Georgia's Interior Ministry accused Russia of using Iskander short-range missiles on the Black Sea port of Poti and in the central city of Gori. Ministry official Shota Utiashvili showed reporters images of what he said were shrapnel and remains of the missiles.

Russian troops and Georgian troops briefly patrolled Gori together Thursday before relations between the sides broke down and the Georgians left. At least 20 explosions were heard later near Gori, along with small-arms fire. It was not clear whether it was renewed fighting or the disposal of ordnance from a Georgian military base.

Gori, battered by Russian bombing before Tuesday's cease-fire, lies on Georgia's main east-west road only 60 miles west of Tbilisi.

Terrified Georgians had to flee their village near Gori on foot, they said, because rampaging militias from South Ossetia are burning homes and farms, killing people and livestock, reports CBS News correspondent Mark Phillips.

Earlier, at a checkpoint outside Gori, Georgian Interior Minister Vano Merabishvili said Georgian engineers and special forces were searching for Russian mines. "We are cleaning roads because we have information that there are some mines," he told AP.

A Russian envoy denied that any roads around Gori were mined.

AP television footage showed Russian troops inside and outside Gori, with plumes of black smoke rising from behind a forest.

Nogovitsyn said Russian troops went into Gori to establish contact with its civilian administration and to take control over military depots abandoned by the Georgian forces. "The abandoned weapons needed protection," he said.

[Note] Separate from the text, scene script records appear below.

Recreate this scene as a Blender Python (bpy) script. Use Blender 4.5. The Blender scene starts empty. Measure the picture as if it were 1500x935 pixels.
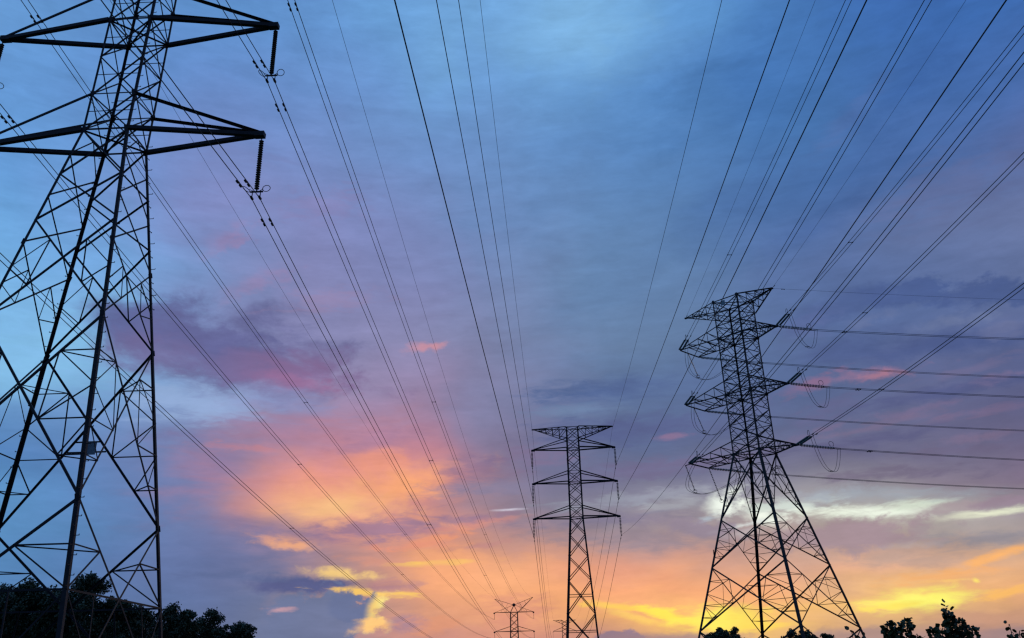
import bpy, math, random
import numpy as np
from mathutils import Vector, Matrix

random.seed(7)
rng = np.random.default_rng(7)
SC = bpy.context.scene
COL = SC.collection
R = math.radians

# ---------------------------------------------------------------- camera
cam_d = bpy.data.cameras.new("camera")
cam = bpy.data.objects.new("camera", cam_d)
COL.objects.link(cam)
SC.camera = cam
PITCH, ROLL = 0.476337, -0.022127
cam_d.sensor_fit = 'HORIZONTAL'
cam_d.sensor_width = 36.0
cam_d.lens = 36.0 * 1305.98 / 1500.0
cam_d.shift_y = -127.5 / 1500.0          # the photograph is a crop of a taller frame
cam_d.clip_start = 0.1
cam_d.clip_end = 20000.0
fw = Vector((0, math.cos(PITCH), math.sin(PITCH)))
up = Vector((0, -math.sin(PITCH), math.cos(PITCH)))
ri = Vector((1, 0, 0))
rr = ri * math.cos(ROLL) + up * math.sin(ROLL)
uu = up * math.cos(ROLL) - ri * math.sin(ROLL)
cam.matrix_world = Matrix(((rr.x, uu.x, -fw.x, 0), (rr.y, uu.y, -fw.y, 0), (rr.z, uu.z, -fw.z, 1.6), (0, 0, 0, 1)))

# ---------------------------------------------------------------- colour management
SC.view_settings.view_transform = 'Standard'
SC.view_settings.look = 'None'
SC.view_settings.exposure = 0.0
SC.view_settings.gamma = 1.0
SC.view_settings.use_curve_mapping = False
SC.cycles.use_denoising = True
SC.cycles.max_bounces = 3; SC.cycles.diffuse_bounces = 1; SC.cycles.glossy_bounces = 2
SC.cycles.filter_width = 1.35

def lin(c):
    return tuple((v / 12.92 if v <= 0.04045 else ((v + 0.055) / 1.055) ** 2.4) for v in (x / 255.0 for x in c))

# ---------------------------------------------------------------- sky (world): dusk clouds by compass direction and elevation
SUN_AZ, SUN_EL = R(14.2), R(9.3)
AZ = [-180, -120, -70, -42, -38, -34, -30, -26, -22, -18, -14, -10, -6, -2, 2, 6, 10, 14, 18, 22, 26, 30, 34, 38, 42, 70, 120, 180]
EL = [0, 2, 3, 4, 5.5, 7, 8.5, 10, 12, 14, 17, 20, 24, 28, 32, 36, 40, 44, 75]
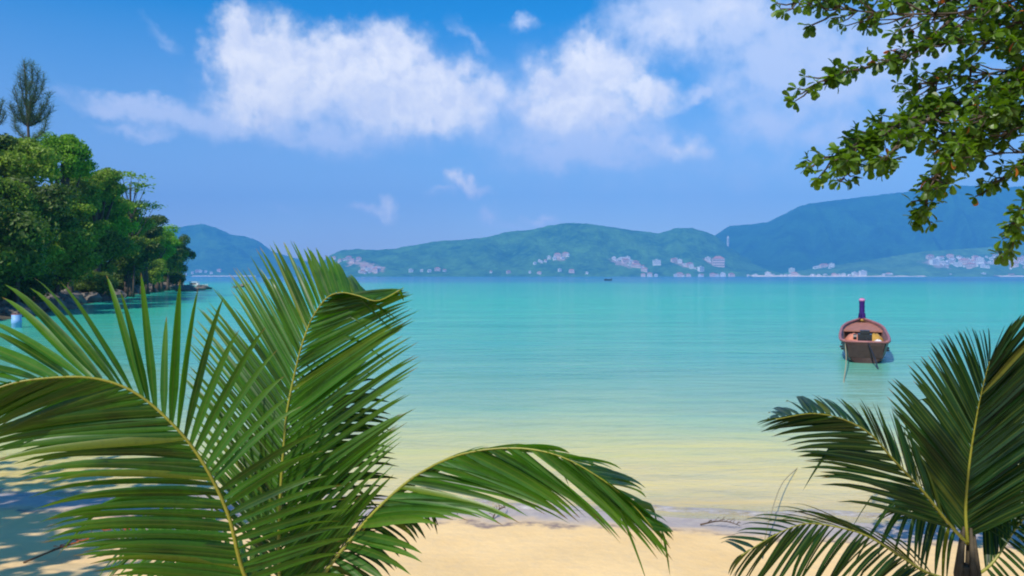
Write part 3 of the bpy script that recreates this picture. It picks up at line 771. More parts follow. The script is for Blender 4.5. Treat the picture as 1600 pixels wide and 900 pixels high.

Danish journalists said drunken South Ossetia militiamen fired shots into the ground before them and a UNHCR representative Thursday as Russian tanks blocked them from entering Gori. One journalist's television camera was seized.

In Vienna, Victor Dolidze, Georgia's ambassador to the Organization for Security and Cooperation in Europe, said Russian troops were looting the Georgian military base in Senaki, as well Poti.

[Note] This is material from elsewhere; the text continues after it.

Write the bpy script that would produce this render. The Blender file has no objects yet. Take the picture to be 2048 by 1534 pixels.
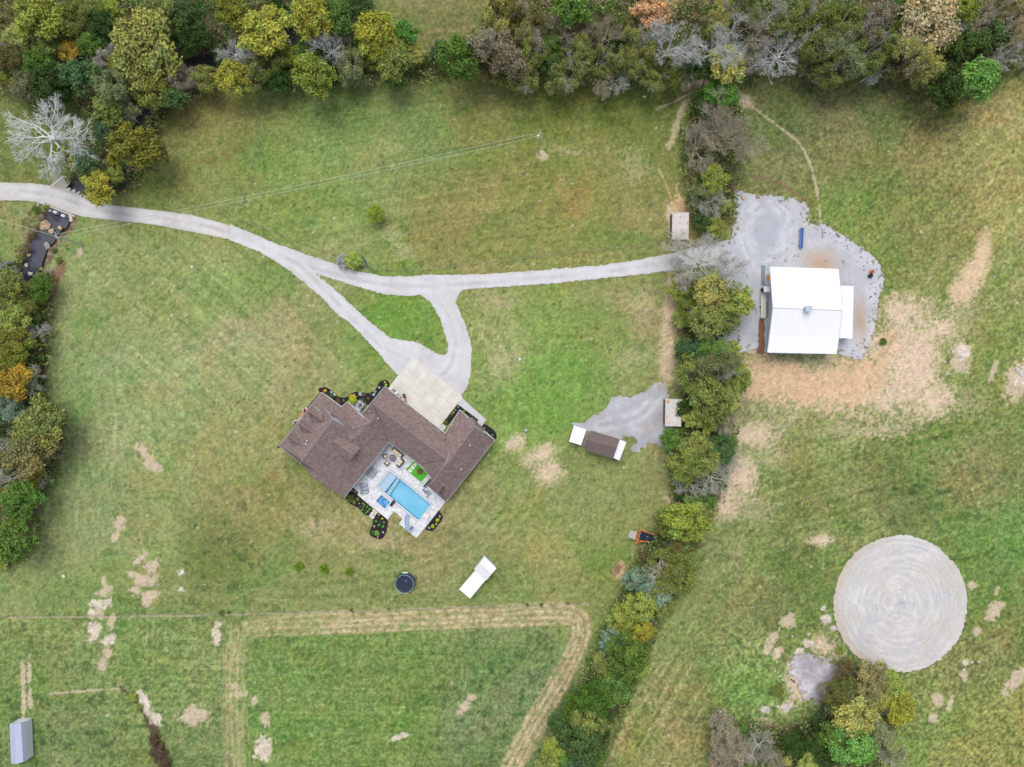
import bpy, math, random
import numpy as np
from mathutils import Vector, Matrix
random.seed(7)
C = bpy.context.scene.collection
H = 142.0          # height of the drone above the ground, metres; 1 pixel of the 2048 px frame = 0.1 m on the ground
# ---------------------------------------------------------------- camera, sky, sun, exposure
cam = bpy.data.cameras.new('camera'); camo = bpy.data.objects.new('camera', cam); C.objects.link(camo)
camo.location = (0, 0, H); cam.sensor_fit = 'HORIZONTAL'; cam.angle = 2*math.atan(102.4/H)
cam.clip_start = 1; cam.clip_end = 9000
bpy.context.scene.camera = camo
wd = bpy.data.worlds.new('World'); bpy.context.scene.world = wd; wd.use_nodes = True
nt = wd.node_tree; nt.nodes.clear()
sky = nt.nodes.new('ShaderNodeTexSky'); sky.sky_type = 'NISHITA'; sky.sun_disc = False
SUN_EL, SUN_AZ = math.radians(66), math.radians(-12)      # azimuth clockwise from +Y (top of the picture)
sky.sun_elevation = SUN_EL; sky.sun_rotation = SUN_AZ; sky.air_density = 0.8; sky.dust_density = 3.0; sky.ozone_density = 0.6
bg = nt.nodes.new('ShaderNodeBackground'); bg.inputs[1].default_value = 0.15
wo = nt.nodes.new('ShaderNodeOutputWorld')
hs = nt.nodes.new('ShaderNodeHueSaturation'); hs.inputs['Saturation'].default_value = .45      # thin overcast: paler sky
nt.links.new(sky.outputs[0], hs.inputs['Color']); nt.links.new(hs.outputs[0], bg.inputs[0]); nt.links.new(bg.outputs[0], wo.inputs[0])
sl = bpy.data.lights.new('sun', 'SUN'); sl.energy = 0.7; sl.angle = math.radians(32); sl.color = (1, .95, .87)
so = bpy.data.objects.new('sun', sl); C.objects.link(so)
sdir = Vector((math.sin(SUN_AZ)*math.cos(SUN_EL), math.cos(SUN_AZ)*math.cos(SUN_EL), math.sin(SUN_EL)))
so.rotation_euler = sdir.to_track_quat('Z', 'Y').to_euler(); so.location = (0, 0, 60)
vs = bpy.context.scene.view_settings
vs.view_transform = 'Standard'; vs.look = 'None'; vs.gamma = 1; vs.use_curve_mapping = False; vs.exposure = 0.60
cy = bpy.context.scene.cycles; cy.max_bounces = 5; cy.diffuse_bounces = 2; cy.glossy_bounces = 2; cy.transparent_max_bounces = 6

# ---------------------------------------------------------------- helpers
def P(px, py, z=0.0):
    k = 0.1*(H-z)/H
    return ((px-1024)*k, (767-py)*k, z)
def lin(c):
    c = np.asarray(c, dtype=float)/255.0
    return np.where(c <= 0.04045, c/12.92, ((c+0.055)/1.055)**2.4)
GAIN = 1.3
def L(r, g, b, k=1.0):
    v = lin((r, g, b))*k/GAIN
    return (min(float(v[0]), .85), min(float(v[1]), .85), min(float(v[2]), .85), 1)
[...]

The Russian envoy to the OSCE, Vladimir Voronkov, strongly denied Dolidze's other claim, that Russian troops had laid mines in Gori and may be doing the same in Senaki and Poti.

An AP Television News crew heard explosions Thursday at a military base in Senaki and were told by officials from both sides that the Russians were destroying ordnance. Dozens of Russian armored vehicles and troops later set up for the night on the main road from Senaki north to Zugdidi.

Russian troops operated with confidence Thursday in and around Poti, the site of Georgia's key oil terminal. Georgia's coast guard said Russian troops burned four Georgian patrol boats in Poti on Wednesday, then returned Thursday to loot and destroy the coast guard's radar and other equipment.

Georgian port authorities told an AP television crew in Poti that Russian troops were at the Poti docks early Thursday and APTN saw a destroyed Georgian military boat about 60 feet long.

The same APTN crew followed Russian troops on the outskirts of Poti as they searched a field and a forest at an old Soviet military base for possible Georgian military equipment.

Nogovitsyn would not comment on the Russian presence in Poti, saying only that Russian forces were operating within their "area of responsibility." He also shrugged off as "nonsense" Ukraine's order restricting Russia's navy from moving freely in Ukraine's Black Sea waters.

Another APTN camera crew saw Russian soldiers and military vehicles parked Thursday inside the Georgian government's elegant gated residence in the western town of Zugdidi. Some of the Russian soldiers wore blue peacekeeping helmets, others wore green camouflage helmets, all were heavily armed. Other Russian troops patrolled the city.

"The Russian troops are here. They are occupying," Ygor Gegenava, an elderly Zugdidi resident told the APTN crew. "We don't want them here. What we need is friendship and good relations with the Russian people."

The United Nations estimates 100,000 people have been uprooted by the fighting, including 12,000 South Ossetians who fled north into Russia.

In Tbilisi, displaced Georgians set up tents at a makeshift refugee camp, hanging washing on lines and rolling out mattresses and bedding.

"We have no beds, six of us are sleeping on the floor. We don't have anything left," a Georgian woman named Manana told an APTN crew. She would not give her last name, fearing reprisals.